Peter Turchin, one of the most interesting social scientists of our age, has infused the study of history with approaches and insights from other fields for more than a quarter century. End Times is the culmination of his work to understand what causes political communities to cohere and what causes them to fall apart, as applied to the current turmoil within the United States.
Back in 2010, when Nature magazine asked leading scientists to provide a ten-year forecast, Turchin used his models to predict that America was in a spiral of social disintegration that would lead to a breakdown in the political order circa 2020. The years since have proved his prediction more and more accurate, and End Times reveals why.

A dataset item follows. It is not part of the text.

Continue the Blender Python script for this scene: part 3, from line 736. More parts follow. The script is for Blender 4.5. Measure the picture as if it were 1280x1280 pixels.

The lessons of world history are clear, Turchin argues: When the equilibrium between ruling elites and the majority tips too far in favor of elites, political instability is all but inevitable. As income inequality surges and prosperity flows disproportionately into the hands of the elites, the common people suffer, and society-wide efforts to become an elite grow ever more frenzied. He calls this process the wealth pump; it’s a world of the damned and the saved. And since the number of such positions remains relatively fixed, the overproduction of elites inevitably leads to frustrated elite aspirants, who harness popular resentment to turn against the established order. Turchin’s models show that when this state has been reached, societies become locked in a death spiral it’s very hard to exit.
In America, the wealth pump has been operating full blast for two generations. As cliodynamics shows us, our current cycle of elite overproduction and popular immiseration is far along the path to violent political rupture. That is only one possible end time, and the choice is up to us, but the hour grows late.